Vue au pied du clocher - Autor desconocido
A finales de primavera, me
acerqué de nuevo a las riberas del Dordoña. Los de junio son días tapizados de verdor
en la vecina planicie aquitana: El verde de los trigales, el de las viñas rebrotadas,
un bellísimo cuadro de entre ríos, magnífica y esperanzada estampa postal. Cuando
uno se allega a la campiña bordelesa, sucumbe a la tentación de perderse por
entre los capilares de macadán que fragmentan los viñedos, jalonados por châteaux en los que se cultiva con mimo
la variedad de uva reina de la zona: el merlot. El paisaje de majuelos perfectamente
roturados y divididos en bancales de cepas es francamente inspirador, conque es
recomendable alquilar una gîte o casa
rural durante los días de estancia en la región. Por cierto, nunca he visto tantos
salpicados de amapolas como en la primavera de Saint-Émilion, cerquita de Burdeos,
el pequeño pueblo medieval en el que concretamente estuve.

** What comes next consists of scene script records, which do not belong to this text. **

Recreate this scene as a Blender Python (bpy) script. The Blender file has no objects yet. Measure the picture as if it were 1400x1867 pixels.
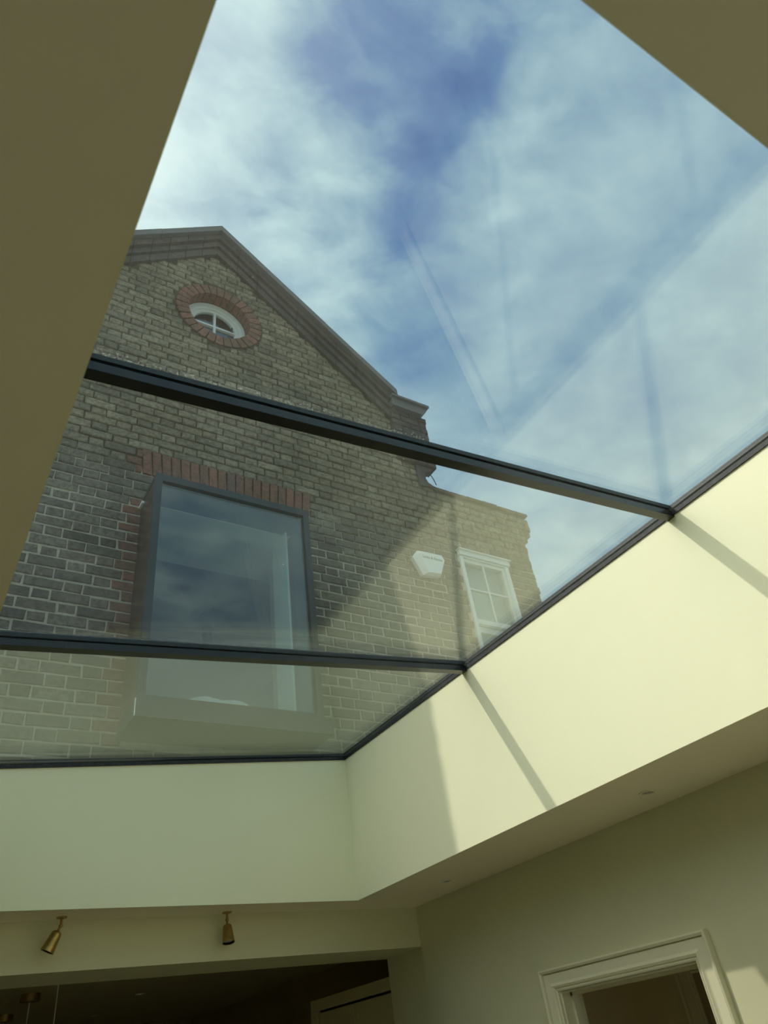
import bpy, bmesh, math, random
from mathutils import Vector, Matrix
random.seed(7)
C = bpy.context.scene.collection
PI = math.pi

# ------------------------------------------------------------------ camera
CAM = Vector((0.0, 0.0, 1.84))
FPX = 1305.4
CR, CU, CF = Vector((0.849, -0.513, -0.127)), Vector((-0.231, -0.577, 0.783)), Vector((0.475, 0.636, 0.608))
cd = bpy.data.cameras.new('camera'); cam = bpy.data.objects.new('camera', cd); C.objects.link(cam)
z_ = (-CF).normalized(); x_ = (CR - CR.dot(z_) * z_).normalized(); y_ = z_.cross(x_)
cam.matrix_world = Matrix(((x_.x, y_.x, z_.x, CAM.x), (x_.y, y_.y, z_.y, CAM.y), (x_.z, y_.z, z_.z, CAM.z), (0, 0, 0, 1)))
cd.sensor_fit = 'VERTICAL'; cd.sensor_height = 24.0; cd.lens = 24.0 * FPX / 1867.0
cd.clip_start = 0.02; cd.clip_end = 500
cd.dof.use_dof = True; cd.dof.focus_distance = 4.6; cd.dof.aperture_fstop = 5.5
bpy.context.scene.camera = cam

# ------------------------------------------------------------------ world
SUN_TO = Vector((0.871, -0.475, -1.0)).normalized()      # direction the sunlight travels
w = bpy.data.worlds.new('sky'); bpy.context.scene.world = w; w.use_nodes = True
nt = w.node_tree; nt.nodes.clear()
def N(t, **k):
    n = nt.nodes.new(t)
    for a, b in k.items(): setattr(n, a, b)
    return n
def L(a, b): nt.links.new(a, b)
def M(op, a, b=None, clamp=False):
    n = N('ShaderNodeMath', operation=op); n.use_clamp = clamp
    for i, v in enumerate((a, b)):
        if v is None: continue
        if isinstance(v, (int, float)): n.inputs[i].default_value = v
        else: L(v, n.inputs[i])
    return n.outputs[0]
def ramp(fac, stops, interp='LINEAR'):
    n = N('ShaderNodeValToRGB'); n.color_ramp.interpolation = interp
    e = n.color_ramp.elements
    while len(e) < len(stops): e.new(0.5)
    for i, (p, c) in enumerate(stops): e[i].position = p; e[i].color = (*c, 1) if len(c) == 3 else c
    L(fac, n.inputs[0]); return n.outputs[0]
tc = N('ShaderNodeTexCoord'); sep = N('ShaderNodeSeparateXYZ'); L(tc.outputs['Generated'], sep.inputs[0])
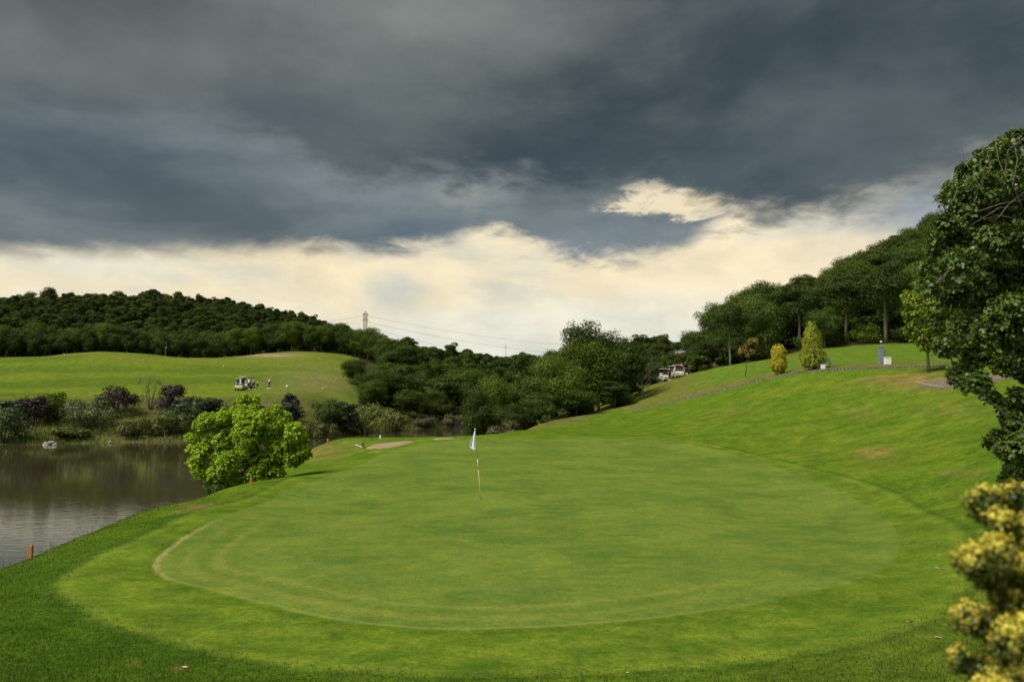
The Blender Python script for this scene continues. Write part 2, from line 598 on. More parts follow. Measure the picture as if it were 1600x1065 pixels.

Situado sobre un altozano frente
al Dordoña, y cercado por un mar de viñedos, Saint-Émilion es uno de los más
populares santuarios mundiales del vino, de visita obligada para quienes tenemos
cierta devoción por los buenos caldos y por las piedras. Y es que,
con sus calles estrechas y escarpadas, la arquitectura del lugar forma una suerte de casco protector alrededor de
su bella ermita monolítica, parecida a un baptisterio excavado en la oquedad de
un pequeño acantilado. El pueblo, en sí, se recorre tranquilamente en un día, en
el que, además del mencionado templete, se pueden ver y visitar el Castillo del
Rey, la Colegiata, el Palacio Cardenalicio, el Convento de los Cordeliers (como
llaman a los franciscanos), las fosas y los viejos muros que rodean el conjunto.
Como sea, Saint-Émilion da buena
cuenta de una parte fundamental de su historia a través del comercio,
singularmente representado por numerosas tiendas de vinos, que en general responden
más al concepto francés de boutique
que al nuestro de vinatería. Son establecimientos cuidados, algunos de ellos con
nobles y lujosos escaparates, en los que lucen botellas de los vinos más acreditados
de toda la región de Burdeos. Saltan a la vista los Margaux, Latour, Lafite Rothschild,
el más popular y celebrado Sauternes...
En fin, envuelto por el agradable espejismo de ver tanta delicia junta, el
último día me acerqué —eso sí, con el bolsillo encogido— hasta la tienda del
Museo del Vino, a la que entré con alguna referencia y de la que salí con un Pécharmant y dos botellas de Château Trapaud, que ya había probado y que
guardo para Navidad. También me traje de allí el recuerdo vivo de una pequeña
vid, cuya variedad he olvidado y que, por cierto, sobrevive en un
hermoso tiesto, en mi terraza, comenzando a dorarse de otoño. Y ya, ya sé que
no disfruta del espacio ni de la espléndida tierra que tenía en la primavera de
Saint-Émilion, pero prometo compensar con celo todo aquello que, a
lo largo de las estaciones vitorianas, le pudiera faltar.